Los planteamientos ecologistas, más o menos manipulables y demagógicos, deben dar paso a una verdadera política ecológica que no debería tener que ver con ideología alguna, como no lo tienen los derechos fundamentales de los hombres. No es de izquierdas ni de derechas reconocer que el fin de la era de los recursos abundantes y baratos está muy próxima. La conciencia social ecologista debe ser horizontal, debe basarse en convicciones profundas de vivir de otra manera, ya no más justa, sino la única manera posible de seguir viviendo. Sería exigible que este programa de redimensionamiento del mundo se llevara a cabo de forma pactada, pero los intentos de las cumbres sobre cambio climático auspiciadas por la ONU lo único que nos han deparado son fracasos. De ahí que como europeos nos siga correspondiendo el papel de vanguardia de pensamiento que en otras épocas hemos protagonizado. Europa debe proponer al mundo un nuevo modelo de sociedad más eficaz.

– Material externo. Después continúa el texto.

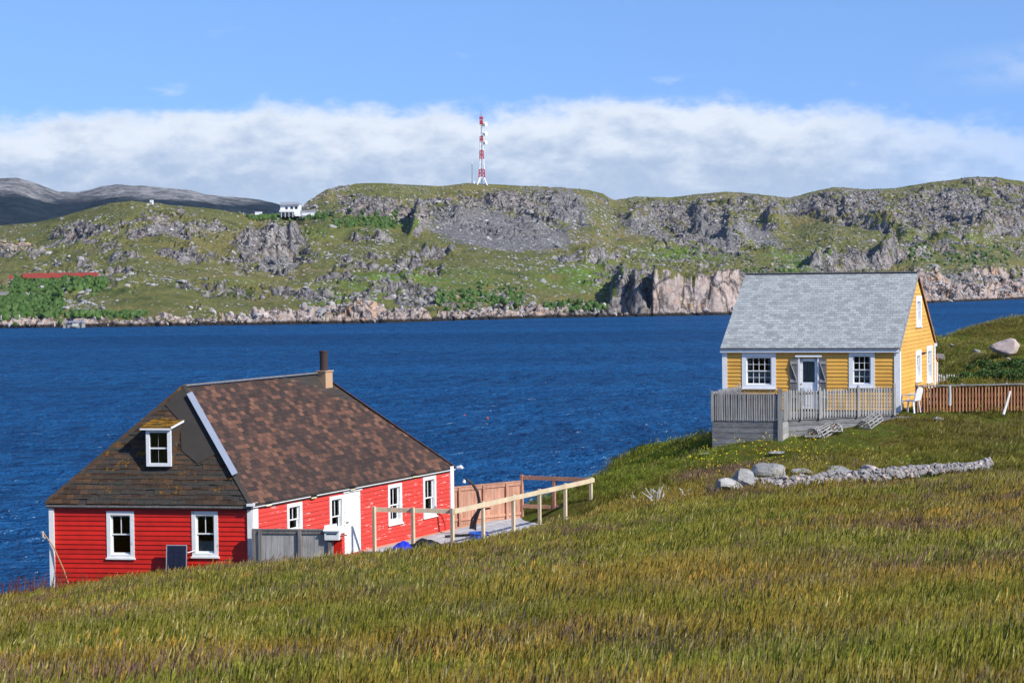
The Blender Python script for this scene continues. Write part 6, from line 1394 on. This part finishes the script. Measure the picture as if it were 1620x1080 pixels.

Al menos sobre el papel, la Comisión Europea nos lo plantea con una hoja de ruta hasta el 2050. Nuestros denostados políticos de Bruselas trabajan en la elaboración de un plan de acción que logre que tanto la producción como el consumo se tornen más sostenibles a través de una menor utilización de los recursos. Para alcanzar estos fines, el Ejecutivo comunitario presentará una propuesta legislativa específica, instrumentos de actuación en los mercados, una reorganización de las herramientas de financiación y la promoción de la producción y el consumo sostenibles. Objetivos puestos en manos del comisario europeo de Medio Ambiente Janez Potocnik, que se enfrentará a la durísima tarea de convencer de las bondades de sus planteamientos a los gobernantes europeos obsesionados por el estado de sus finanzas y que, incluso, si salvara este difícil escollo, le quedaría la ingente tarea de cambiar las actitudes de los ciudadanos europeos. Porque si cada uno de nosotros no nos creemos la necesidad del cambio, éste nunca se producirá.